The concrete sprawl that is the Żelazna Brama (Iron Gate ) housing estate has detractors aplenty, but there’s a deeper story behind the carbuncles…
By Stuart Dowell
Anyone who has ever looked for a cheap flat to rent in the centre of Warsaw, gone shopping in and around Hala Mirowska or just gazed curiously at a map and wondered about the alphabet-soup of names printed on it will no doubt have heard of Żelazna Brama (the Iron Gate) and its grammatical cousin Za Żelazną Bramą (Behind the Iron Gate). But what was this gate and what was behind it?
The original Iron Gate was simply the western gate to the Saxon Gardens, opened in 1727 and one of the first parks in the world to be open to the public. The gate separated the park from the area behind it, which became known as za Żelazną Bramą or behind the Iron Gate. The iron entrance way, taken down in 1818, stood on what is today the patch of grass in the middle of Marszałkowska between the Saxon Gardens and Plac Żelaznej Bramy.
The area behind the Iron Gate has always been a major market and in the past it offered Varsovians who were prepared to tolerate the noise, filth, vermin and squalor a wide range of goods at prices cheaper than elsewhere in the city.

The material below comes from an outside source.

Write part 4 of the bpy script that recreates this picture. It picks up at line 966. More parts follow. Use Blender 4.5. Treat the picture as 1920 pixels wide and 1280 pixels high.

The market area took on a form that is more recognisable to people today in 1901 when the two Hala Mirowska market halls were opened, and this process was completed when the Lubomirski Palace was spun by 74 degrees in 1970 in a pioneering feat of engineering to close off Plac Żelaznej Bramy to the west and separate the square from the market area.
The square has little going on around it and few visitors, although those who do make the short walk from the earthy pleasures of Hala Mirowska can spend a solitary moment with the towering statue of Tadeusz Kościuszko, a copy of the one in Washington.
The Żelazna Brama epitaph is probably most often associated with the walloping housing estate of nineteen 15-storey high rise blocks built in 1965-72 over 63-hectares known as Osiedle Za Żelazną Bramą. In the 1960s, people throughout the world were announcing the death of Corbusier-inspired Modernism. Poland, though, had yet to grow out of short trousers. The estate was a bold attempt on a vast scale to mould the socialist man through his environment, something made possible by the wartime devastation of the German-created Small Ghetto. However, the best ideas of the architects, such as roof-top gardens and cafes, as well as shops for residents filling the first two storeys, were thwarted by communist planners, who even objected to kitchens having windows.
Hated, adored, but never ignored. This marmite housing estate is undergoing reassessment. With the rapid pace of construction that has taken place since the transformation, the estate has been sucked into the centre and has lost a lot of its character. On the other hand, it answers the needs of many groups of inhabitants, who want affordable accommodation near colleges, office centres, nightlife and the city’s many other attractions.